Ich muss schlucken, als ich das sage. Weil ich weiß, dass sich an diesem Problem selbst gelehrte Theologen die Zähne ausbeißen: Warum lässt Gott, der uns doch liebt, dieses Leid in der Welt zu – Kriege, Ebola, Hunger, Naturkatastrophen, die Menschen obdachlos machen, die Arbeitslosigkeit unseres Nachbarn? Aber Sophie nimmt diese Hürde ganz locker: „Ja, die Schutzengel können auch nicht immer und überall sein. Aber meistens klappt es doch ganz gut.“ Trotzdem hat die Erinnerung an Marie Sophie traurig gemacht, und sie legt nach: „Weißt du, dass mit Marie verstehe ich auch nicht.
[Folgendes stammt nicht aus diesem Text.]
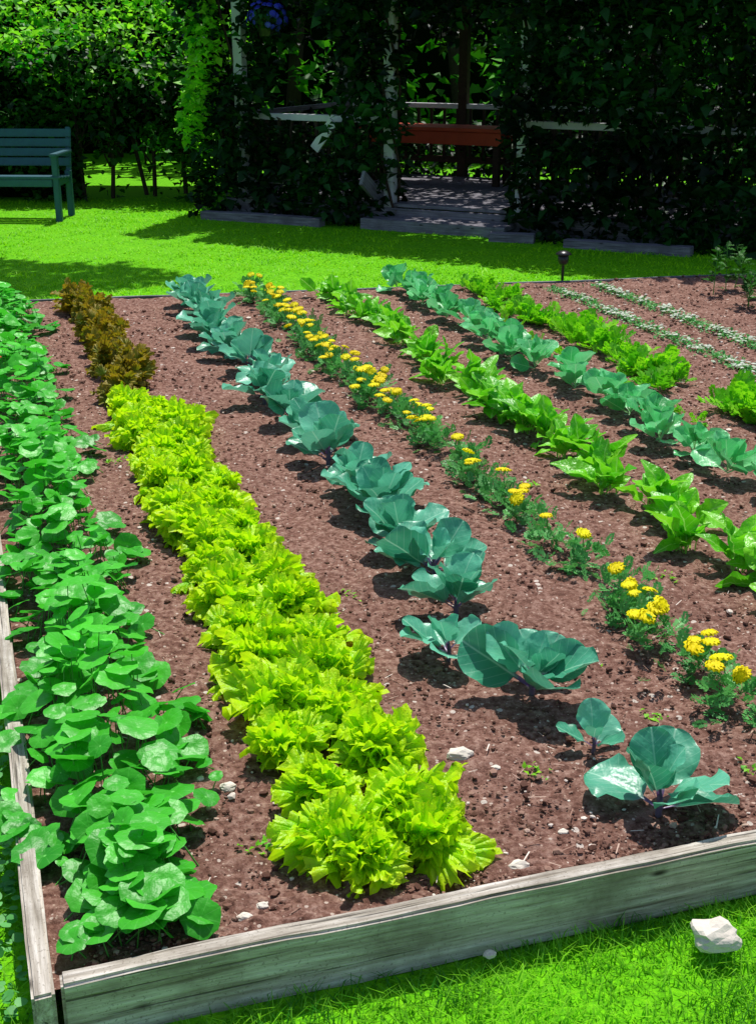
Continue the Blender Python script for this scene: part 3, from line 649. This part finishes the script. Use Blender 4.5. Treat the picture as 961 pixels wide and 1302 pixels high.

Und wenn ich einmal sterbe, dann werde ich als allererstes zu Gott gehen und ihn fragen, warum sie sterben musste.“

Sophie und ich werden für zwei, drei Minuten still. Wir denken an das, was uns traurig macht. Dann sagt sie: „Es gibt ganz viele Sachen im Leben, die total klasse sind! Auf der ganzen Welt! Es gibt Sachen, die verstehe ich gar nicht, aber ganz oft sind die Schutzengel schnell genug, und dann ist alles ziemlich gut.“

Auch mir als Erwachsener gefällt dieses Gefühl. Dass immer jemand um mich ist, der sich mit mir freut, mit mir traurig ist und sich mit mir sorgt und mich unterstützt, wenn’s eng wird – ist das nicht toll?